In the case of bread the crust is a lot drier and has a lower water activity than the center of the bread. As such, almost immediately after the bread has cooled down, moisture from the center will move into the crust. In a worst case, eliminating all that crunch in a matter of a few hours! Keep in mind that for all of this to happen only a small amount of water needs to actually move.

Even though moisture has a clear role to role, it only partially explains why bread turns stale and turns dry! Instead, it is because of a molecular reconfiguration of the starch in bread.

Starch is a main component of wheat flour as it is for many other major food sources worldwide such as potatoes , rice, and cassava for instance.

Amylose is a relatively simple molecule, it is a long chain of glucose units. Amylopectin is also made from glucose, but instead of it being a linear chain, it has a more complex branched structure. Every crop contains a slightly different ratio of these two molecules, causing the starch to behave slightly differently. Within flour the starch is present in the form of granules. When dispersed into water, these granules absorb moisture think of mixing flour with water.

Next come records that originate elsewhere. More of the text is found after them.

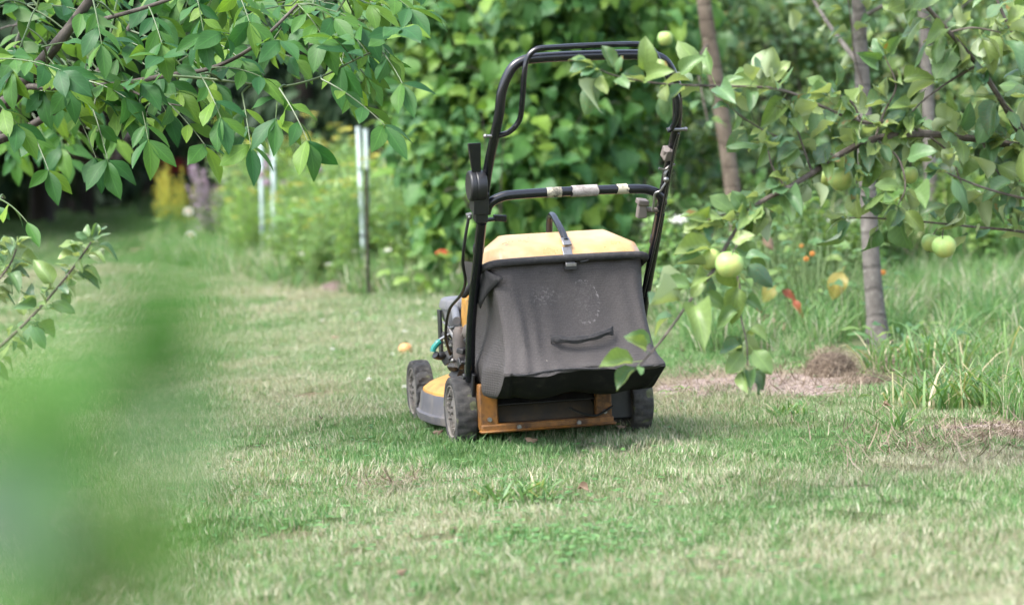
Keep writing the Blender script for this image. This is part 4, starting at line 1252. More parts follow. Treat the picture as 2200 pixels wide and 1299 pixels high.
# ------------------------------------------------------------------ young apple shoot low at the left edge
tr2 = thing('apple_sapling', 'young apple shoot with small folded leaves rising from the left edge above the lawn', 'sapling', tuple(Vector((at(-180, 760, 5.0).x, 5.0, 0))))
base = Vector(tr2.location)
branch(tr2, 'trunk', [base + Vector((0, 0, -.03)), base + Vector((.01, 0, .3)), base + Vector((0, 0, .75)), base + Vector((-.03, 0, 1.0))], .016, .008, M_bark_g)
lb = Bag()
for pts, r0, r1, spc, per, size in (([(-182, 860, 5.0), (-60, 790, 5.0), (0, 744, 4.98), (60, 688, 4.96), (120, 622, 4.94), (165, 565, 4.92), (196, 520, 4.9)], .005, .002, .026, (2, 4), .050),
                                    ([(-182, 800, 5.0), (-90, 690, 5.0), (-20, 620, 5.0), (20, 570, 4.98), (35, 535, 4.97)], .004, .0018, .024, (3, 4), .050)):
    _, P = branch(tr2, 'branch', AT(pts), r0, r1, M_twig, 5, 7)
    lb.add(spurs(P, spc, per, size, .6, .25))
for (x0, y0, x1, y1) in ((190, 525, 130, 520), (192, 522, 250, 540), (190, 525, 208, 515), (172, 550, 128, 545), (175, 548, 170, 580), (160, 570, 215, 590), (120, 622, 80, 560), (60, 690, 100, 730)):
    a, b = at(x0, y0, 4.92), at(x1, y1, 4.9)
    lb.one(a, b - a, Vector((random.gauss(0, .3), -.3, .9)), (b - a).length * .85)
leaves(tr2, PS_apple, *lb.out(), 200)

# ------------------------------------------------------------------ walnut tree over the left of the lawn
wt = thing('walnut_tree', 'walnut tree with long feathered green leaves hanging in from the upper left', 'tree', (-2.45, 6.6, 0))
branch(wt, 'trunk', [(-2.45, 6.6, -.05), (-2.43, 6.6, .4), (-2.38, 6.58, .75), (-2.30, 6.55, 1.0), (-2.25, 6.5, 1.5), (-2.2, 6.5, 2.4)], .085, .05, M_bark_w, 6, 14)
lb = Bag()
def compound(base, dirv, length, nl, size, droop=.5):
    """a feathered leaf: rachis with opposite leaflets and one at the end"""
    d = Vector(dirv).normalized()
    pts = []
    p = Vector(base)
    k = 7
    for i in range(k + 1):
        pts.append(p.copy())
        d = (d + Vector((0, 0, -droop * .16))).normalized()
        p = p + d * length / k
    side = d.cross(Vector((0, 0, 1)))
    if side.length < .1: side = Vector((1, 0, 0))
    side.normalize()
    for j in range(nl):
        t = .32 + .66 * j / max(1, nl - 1)
        q, tg, _ = along(pts, min(1, t))
        for s in (-1, 1):
            dd = tg * random.uniform(.4, 1.0) + side * s * random.uniform(.6, 1.1) + Vector((0, 0, random.uniform(-.7, .15)))
            nn = Vector((0, -.3, .8)) + side * s * -.2 + Vector((random.gauss(0, .5), random.gauss(0, .45), random.gauss(0, .3)))
            lb.one(q, dd, nn, size * (.7 + .3 * t) * random.uniform(.85, 1.12))
    lb.one(pts[-1], d + Vector((0, 0, -.25)), Vector((random.gauss(0, .3), -.4, .85)), size * random.uniform(1.0, 1.2))
    return pts
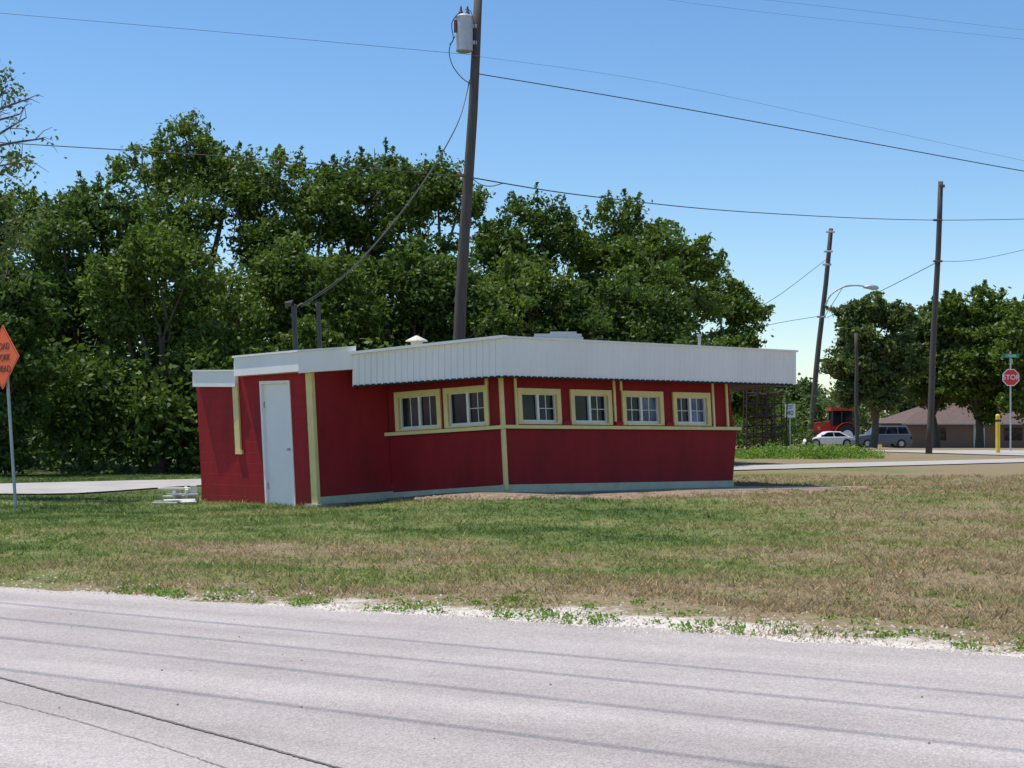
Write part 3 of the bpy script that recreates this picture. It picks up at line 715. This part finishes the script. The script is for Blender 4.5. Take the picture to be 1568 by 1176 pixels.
g = Geo(); g.box(((xa+xb)/2, D-.92, 1.36), (xb-xa+2, .06, .12)); g.box((xa+5.3, D-.03, .3), (.9, .06, 2.0)); g.obj("eave_and_door", M_galv, e)
g = Geo()
for dx in (2.0, 8.0): g.box((xa+dx, D-.03, .55), (1.4, .05, 1.0))
g.obj("windows", M_glass, e)
e = empty("plank_pile"); g = Geo(); rp = random.Random(4)
gzp = gz(gx(275, 25.6), 25.6)
for (px, L, rz, rx, zo, dy) in ((262, .62, .08, 0, .03, .2), (275, .55, .35, .1, .07, -.1), (270, .5, -.25, 0, .12, .3), (288, .3, .9, .2, .05, -.2), (280, .55, .12, .0, .17, .1), (252, .45, -.1, 0, .03, -.3), (268, .6, .2, .05, .27, .15)):
    D = 25.6+dy; g.box((gx(px, D), D, gzp+zo), (L, .12, .028), rz, rx)
g.box((gx(285, 25.8), 25.8, gzp+.15), (.05, .25, .26), .3, .2); g.box((gx(271, 25.8), 25.8, gzp+.12), (.05, .25, .26), -.2, .1); g.box((gx(296, 25.8), 25.8, gzp+.16), (.12, .05, .34), .2, .1)
g.obj("planks", M_ply, e)

# ---------------------------------------------------------------- trees
def leaf_quads(P, ls, rng, up=0.5):
    n = len(P)
    N = rng.normal(size=(n, 3)); N[:, 2] += up; N /= np.linalg.norm(N, axis=1)[:, None]
    T = rng.normal(size=(n, 3)); U = np.cross(N, T); U /= (np.linalg.norm(U, axis=1)[:, None]+1e-9); W = np.cross(N, U)
    s = ls*rng.uniform(.6, 1.25, (n, 1)); U = U*s; W = W*s*.52
    V = np.stack([P-U, P+W*1.0+U*.1, P+U, P-W*1.0+U*.1], 1).reshape(-1, 3)
    return V, np.arange(4*n).reshape(-1, 4)
def branch_geo(paths):
    V = []; Q = []; o = 0
    for path, r in paths:
        g = Geo(); g.tube(path, r, 6, False); V += g.V; Q += [tuple(i+o for i in f) for f in g.F]; o += len(g.V)
    return np.array(V).reshape(-1, 3), np.array(Q).reshape(-1, 4)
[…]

Once you heat up these granules they will start swelling up and absorb some more moisture. Whereas previously they were crystalline, they lose some of this crystallinity, meaning they become more unordered in structure. No need to understand the details, but it is important to know it happens in order to understand staling.

At some point, the granules break, releasing mostly amylose into the rest of the dough. This whole process is called gelatinization. Once gelatinization has occurred it is irreversible.

Freshly gelatinized starch is delicious, think of a freshly baked bread, freshly cooked rice or a just baked potato. However, over time, the starch changes again, which causes your bread to turn stale, the potato to become chewy and dry and the rice to be firmer. During the staling of bread, starch again changes it configuration.